Problem requirements
Identify all lines below that hold "wide" and collect them.

[Source records]
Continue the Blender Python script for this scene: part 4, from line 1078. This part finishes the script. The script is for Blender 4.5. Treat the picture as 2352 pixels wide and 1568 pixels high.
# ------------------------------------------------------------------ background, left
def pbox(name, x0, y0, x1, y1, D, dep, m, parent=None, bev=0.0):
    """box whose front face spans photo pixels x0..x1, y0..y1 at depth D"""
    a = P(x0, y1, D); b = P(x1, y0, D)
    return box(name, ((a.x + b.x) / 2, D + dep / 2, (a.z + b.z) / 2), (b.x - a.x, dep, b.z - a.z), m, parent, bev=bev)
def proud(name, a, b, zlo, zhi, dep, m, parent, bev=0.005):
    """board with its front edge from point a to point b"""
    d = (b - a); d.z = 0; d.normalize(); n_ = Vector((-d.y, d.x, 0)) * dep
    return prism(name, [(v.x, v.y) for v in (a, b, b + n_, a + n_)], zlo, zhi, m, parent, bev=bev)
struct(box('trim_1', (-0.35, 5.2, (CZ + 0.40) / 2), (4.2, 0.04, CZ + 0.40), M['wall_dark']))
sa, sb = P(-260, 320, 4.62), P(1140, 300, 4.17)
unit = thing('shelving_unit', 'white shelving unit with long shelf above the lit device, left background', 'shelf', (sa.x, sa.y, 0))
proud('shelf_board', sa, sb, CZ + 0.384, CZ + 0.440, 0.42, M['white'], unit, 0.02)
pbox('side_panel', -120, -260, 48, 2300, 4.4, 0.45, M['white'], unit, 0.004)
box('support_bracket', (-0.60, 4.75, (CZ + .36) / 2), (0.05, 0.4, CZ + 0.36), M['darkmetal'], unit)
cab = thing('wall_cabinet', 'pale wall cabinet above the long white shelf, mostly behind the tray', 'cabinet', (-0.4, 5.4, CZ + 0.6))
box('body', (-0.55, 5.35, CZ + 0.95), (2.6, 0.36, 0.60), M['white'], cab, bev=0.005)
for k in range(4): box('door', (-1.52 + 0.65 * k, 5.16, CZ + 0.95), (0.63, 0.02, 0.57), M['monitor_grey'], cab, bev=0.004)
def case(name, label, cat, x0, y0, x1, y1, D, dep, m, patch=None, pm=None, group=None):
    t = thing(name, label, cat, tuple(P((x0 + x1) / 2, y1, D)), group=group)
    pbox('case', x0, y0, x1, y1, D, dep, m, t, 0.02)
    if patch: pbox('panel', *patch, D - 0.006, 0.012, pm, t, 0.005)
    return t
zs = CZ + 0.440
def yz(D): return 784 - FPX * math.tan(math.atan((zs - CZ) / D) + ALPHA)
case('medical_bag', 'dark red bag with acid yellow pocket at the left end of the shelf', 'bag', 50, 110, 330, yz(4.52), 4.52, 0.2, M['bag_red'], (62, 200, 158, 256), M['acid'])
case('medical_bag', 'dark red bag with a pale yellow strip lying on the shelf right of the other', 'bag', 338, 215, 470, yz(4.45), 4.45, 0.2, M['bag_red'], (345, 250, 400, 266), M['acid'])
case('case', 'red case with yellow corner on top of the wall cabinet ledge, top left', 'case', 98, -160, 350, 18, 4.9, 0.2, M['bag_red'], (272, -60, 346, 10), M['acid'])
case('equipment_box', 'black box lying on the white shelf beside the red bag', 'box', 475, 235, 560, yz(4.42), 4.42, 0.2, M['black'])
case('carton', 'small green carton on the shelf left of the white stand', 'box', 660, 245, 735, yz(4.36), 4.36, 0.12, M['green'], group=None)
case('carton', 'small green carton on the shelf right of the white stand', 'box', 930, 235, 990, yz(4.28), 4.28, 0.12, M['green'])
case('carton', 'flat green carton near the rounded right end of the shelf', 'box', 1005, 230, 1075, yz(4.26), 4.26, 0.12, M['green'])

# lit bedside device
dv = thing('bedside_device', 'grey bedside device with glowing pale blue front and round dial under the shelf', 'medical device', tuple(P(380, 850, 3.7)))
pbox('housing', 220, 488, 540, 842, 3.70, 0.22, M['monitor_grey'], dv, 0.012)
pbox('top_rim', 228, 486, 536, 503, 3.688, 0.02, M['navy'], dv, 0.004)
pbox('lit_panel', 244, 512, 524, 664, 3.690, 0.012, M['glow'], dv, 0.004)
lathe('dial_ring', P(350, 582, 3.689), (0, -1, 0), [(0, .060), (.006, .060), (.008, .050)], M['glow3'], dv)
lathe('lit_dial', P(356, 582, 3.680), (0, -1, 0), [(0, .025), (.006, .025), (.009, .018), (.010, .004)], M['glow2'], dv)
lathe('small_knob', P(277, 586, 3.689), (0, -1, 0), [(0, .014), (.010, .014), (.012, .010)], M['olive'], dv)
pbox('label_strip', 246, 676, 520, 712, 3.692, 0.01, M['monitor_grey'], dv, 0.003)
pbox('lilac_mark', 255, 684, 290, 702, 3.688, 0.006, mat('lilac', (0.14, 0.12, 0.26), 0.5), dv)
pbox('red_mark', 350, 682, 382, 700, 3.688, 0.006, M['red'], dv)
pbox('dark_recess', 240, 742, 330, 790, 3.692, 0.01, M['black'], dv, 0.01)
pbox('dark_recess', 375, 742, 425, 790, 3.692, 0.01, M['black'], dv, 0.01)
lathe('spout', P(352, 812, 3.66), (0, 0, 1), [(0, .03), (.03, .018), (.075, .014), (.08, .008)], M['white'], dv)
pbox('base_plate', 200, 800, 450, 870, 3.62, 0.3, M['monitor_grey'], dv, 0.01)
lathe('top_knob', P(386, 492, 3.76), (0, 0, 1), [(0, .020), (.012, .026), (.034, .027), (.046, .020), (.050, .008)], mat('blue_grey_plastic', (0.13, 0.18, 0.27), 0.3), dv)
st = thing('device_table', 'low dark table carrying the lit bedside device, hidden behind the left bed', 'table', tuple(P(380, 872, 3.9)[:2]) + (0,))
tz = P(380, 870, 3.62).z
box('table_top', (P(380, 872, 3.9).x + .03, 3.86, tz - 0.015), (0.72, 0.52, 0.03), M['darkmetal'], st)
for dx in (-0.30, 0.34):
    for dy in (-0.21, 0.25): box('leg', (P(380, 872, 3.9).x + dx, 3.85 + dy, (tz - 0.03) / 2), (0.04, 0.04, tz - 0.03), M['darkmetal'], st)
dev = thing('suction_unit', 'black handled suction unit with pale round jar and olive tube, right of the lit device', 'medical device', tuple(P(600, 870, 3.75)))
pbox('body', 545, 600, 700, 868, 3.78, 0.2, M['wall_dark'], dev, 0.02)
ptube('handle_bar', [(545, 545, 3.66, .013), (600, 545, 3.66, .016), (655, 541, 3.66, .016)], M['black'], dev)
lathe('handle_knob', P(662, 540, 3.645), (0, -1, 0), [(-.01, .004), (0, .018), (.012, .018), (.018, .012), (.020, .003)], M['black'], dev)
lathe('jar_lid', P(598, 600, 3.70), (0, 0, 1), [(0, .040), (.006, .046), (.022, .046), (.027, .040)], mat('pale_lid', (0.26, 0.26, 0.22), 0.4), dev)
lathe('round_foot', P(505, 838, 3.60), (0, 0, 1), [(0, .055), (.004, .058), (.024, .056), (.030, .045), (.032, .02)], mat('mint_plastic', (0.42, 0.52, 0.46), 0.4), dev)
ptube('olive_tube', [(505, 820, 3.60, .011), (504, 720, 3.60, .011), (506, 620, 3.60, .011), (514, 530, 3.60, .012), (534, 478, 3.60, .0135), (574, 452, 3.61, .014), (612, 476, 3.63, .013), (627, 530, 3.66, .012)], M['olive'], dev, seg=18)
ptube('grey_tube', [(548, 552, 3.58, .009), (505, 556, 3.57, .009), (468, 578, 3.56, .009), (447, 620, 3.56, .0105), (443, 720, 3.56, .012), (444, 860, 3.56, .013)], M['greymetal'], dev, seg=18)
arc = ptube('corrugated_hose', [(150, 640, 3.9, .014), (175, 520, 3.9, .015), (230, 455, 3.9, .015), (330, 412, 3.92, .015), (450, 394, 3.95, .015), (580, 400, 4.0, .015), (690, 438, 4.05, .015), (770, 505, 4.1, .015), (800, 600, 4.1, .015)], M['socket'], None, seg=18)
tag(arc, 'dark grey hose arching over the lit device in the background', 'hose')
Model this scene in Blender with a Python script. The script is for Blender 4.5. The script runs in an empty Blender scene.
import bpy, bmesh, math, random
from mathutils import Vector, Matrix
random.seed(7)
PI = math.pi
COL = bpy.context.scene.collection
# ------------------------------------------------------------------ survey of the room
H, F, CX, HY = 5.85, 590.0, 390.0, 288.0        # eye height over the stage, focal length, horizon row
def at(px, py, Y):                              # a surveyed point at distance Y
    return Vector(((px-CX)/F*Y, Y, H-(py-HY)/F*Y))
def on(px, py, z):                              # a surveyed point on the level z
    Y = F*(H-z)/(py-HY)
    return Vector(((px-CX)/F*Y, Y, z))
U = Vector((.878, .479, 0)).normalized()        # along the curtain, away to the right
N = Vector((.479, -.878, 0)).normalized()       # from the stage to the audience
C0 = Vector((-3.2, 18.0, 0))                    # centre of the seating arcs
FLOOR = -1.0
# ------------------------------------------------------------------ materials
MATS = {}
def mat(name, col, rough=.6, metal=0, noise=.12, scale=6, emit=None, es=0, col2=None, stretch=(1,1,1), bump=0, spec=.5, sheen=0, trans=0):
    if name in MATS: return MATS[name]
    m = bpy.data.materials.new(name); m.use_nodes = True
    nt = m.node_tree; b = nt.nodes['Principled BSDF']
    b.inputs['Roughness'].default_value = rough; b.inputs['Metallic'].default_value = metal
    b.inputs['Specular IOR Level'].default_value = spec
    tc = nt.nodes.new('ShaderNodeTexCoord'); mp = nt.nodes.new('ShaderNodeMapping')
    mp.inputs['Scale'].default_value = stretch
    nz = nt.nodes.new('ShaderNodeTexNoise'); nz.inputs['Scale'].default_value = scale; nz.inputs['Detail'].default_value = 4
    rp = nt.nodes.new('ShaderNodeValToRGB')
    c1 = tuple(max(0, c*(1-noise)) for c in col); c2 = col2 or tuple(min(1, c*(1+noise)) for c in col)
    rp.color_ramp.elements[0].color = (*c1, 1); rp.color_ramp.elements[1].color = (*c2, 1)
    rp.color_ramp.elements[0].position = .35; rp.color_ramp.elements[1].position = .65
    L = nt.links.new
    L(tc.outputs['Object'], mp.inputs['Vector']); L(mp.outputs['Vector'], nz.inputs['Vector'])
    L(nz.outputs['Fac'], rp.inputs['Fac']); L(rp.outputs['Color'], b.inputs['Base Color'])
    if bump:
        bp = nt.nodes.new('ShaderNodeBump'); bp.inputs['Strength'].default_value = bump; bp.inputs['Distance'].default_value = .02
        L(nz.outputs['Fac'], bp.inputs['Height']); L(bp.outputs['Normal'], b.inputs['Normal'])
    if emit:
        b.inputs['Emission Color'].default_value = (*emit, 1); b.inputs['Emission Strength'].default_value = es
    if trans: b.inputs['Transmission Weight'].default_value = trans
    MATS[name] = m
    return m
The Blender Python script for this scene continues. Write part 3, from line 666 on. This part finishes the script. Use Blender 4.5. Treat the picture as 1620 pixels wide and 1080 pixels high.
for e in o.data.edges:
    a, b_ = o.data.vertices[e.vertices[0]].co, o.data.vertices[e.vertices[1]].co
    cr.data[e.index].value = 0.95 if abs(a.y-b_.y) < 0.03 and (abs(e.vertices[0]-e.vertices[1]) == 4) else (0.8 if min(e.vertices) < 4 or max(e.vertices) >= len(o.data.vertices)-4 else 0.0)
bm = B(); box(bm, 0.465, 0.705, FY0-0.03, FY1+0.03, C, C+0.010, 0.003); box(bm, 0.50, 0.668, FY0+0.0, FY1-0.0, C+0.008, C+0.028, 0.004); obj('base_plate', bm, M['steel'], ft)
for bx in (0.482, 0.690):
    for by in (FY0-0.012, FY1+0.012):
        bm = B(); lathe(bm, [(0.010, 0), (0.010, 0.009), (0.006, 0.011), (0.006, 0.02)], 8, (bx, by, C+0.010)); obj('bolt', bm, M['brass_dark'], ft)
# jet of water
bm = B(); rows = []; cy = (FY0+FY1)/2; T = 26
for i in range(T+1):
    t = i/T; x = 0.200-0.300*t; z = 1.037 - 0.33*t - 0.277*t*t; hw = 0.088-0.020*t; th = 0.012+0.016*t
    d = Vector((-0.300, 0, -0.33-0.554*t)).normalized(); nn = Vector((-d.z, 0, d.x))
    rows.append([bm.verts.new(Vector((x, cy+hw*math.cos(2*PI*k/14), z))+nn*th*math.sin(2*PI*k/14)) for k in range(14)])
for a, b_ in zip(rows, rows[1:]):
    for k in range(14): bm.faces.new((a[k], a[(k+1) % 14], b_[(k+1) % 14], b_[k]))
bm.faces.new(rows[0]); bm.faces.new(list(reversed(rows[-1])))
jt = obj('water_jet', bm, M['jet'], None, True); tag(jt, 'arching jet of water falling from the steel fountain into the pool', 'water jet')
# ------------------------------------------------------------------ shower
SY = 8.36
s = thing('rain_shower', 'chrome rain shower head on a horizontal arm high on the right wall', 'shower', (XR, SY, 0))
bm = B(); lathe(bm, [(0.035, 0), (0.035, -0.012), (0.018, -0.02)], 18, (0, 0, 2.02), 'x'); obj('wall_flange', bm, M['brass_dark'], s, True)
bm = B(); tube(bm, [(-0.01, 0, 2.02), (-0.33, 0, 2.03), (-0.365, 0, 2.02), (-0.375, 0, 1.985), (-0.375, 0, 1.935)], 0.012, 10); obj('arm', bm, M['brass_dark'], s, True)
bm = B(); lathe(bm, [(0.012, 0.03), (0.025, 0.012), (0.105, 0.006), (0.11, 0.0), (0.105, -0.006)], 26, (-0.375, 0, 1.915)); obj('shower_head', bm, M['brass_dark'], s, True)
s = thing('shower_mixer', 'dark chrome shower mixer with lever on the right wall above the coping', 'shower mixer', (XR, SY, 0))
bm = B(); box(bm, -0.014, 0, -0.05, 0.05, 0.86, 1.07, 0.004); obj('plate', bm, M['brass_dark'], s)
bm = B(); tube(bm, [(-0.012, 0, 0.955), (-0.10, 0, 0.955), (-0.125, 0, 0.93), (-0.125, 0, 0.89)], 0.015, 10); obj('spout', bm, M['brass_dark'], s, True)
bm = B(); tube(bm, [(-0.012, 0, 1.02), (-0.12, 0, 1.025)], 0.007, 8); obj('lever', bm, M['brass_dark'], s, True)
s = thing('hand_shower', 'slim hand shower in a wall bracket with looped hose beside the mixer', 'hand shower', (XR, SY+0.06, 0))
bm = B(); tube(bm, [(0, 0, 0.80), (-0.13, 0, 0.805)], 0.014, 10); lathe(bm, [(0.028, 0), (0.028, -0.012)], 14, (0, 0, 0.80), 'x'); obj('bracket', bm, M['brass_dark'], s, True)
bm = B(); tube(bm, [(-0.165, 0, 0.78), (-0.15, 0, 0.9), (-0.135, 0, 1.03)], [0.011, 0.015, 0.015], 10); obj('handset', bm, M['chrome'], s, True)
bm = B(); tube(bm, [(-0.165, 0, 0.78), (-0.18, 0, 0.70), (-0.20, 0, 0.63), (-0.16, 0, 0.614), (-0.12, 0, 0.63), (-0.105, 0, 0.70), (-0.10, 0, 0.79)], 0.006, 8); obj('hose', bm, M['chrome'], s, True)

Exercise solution
Continue the Blender Python script for this scene: part 4, from line 1078. This part finishes the script. The script is for Blender 4.5. Treat the picture as 2352 pixels wide and 1568 pixels high.
The Blender Python script for this scene continues. Write part 3, from line 666 on. This part finishes the script. Use Blender 4.5. Treat the picture as 1620 pixels wide and 1080 pixels high.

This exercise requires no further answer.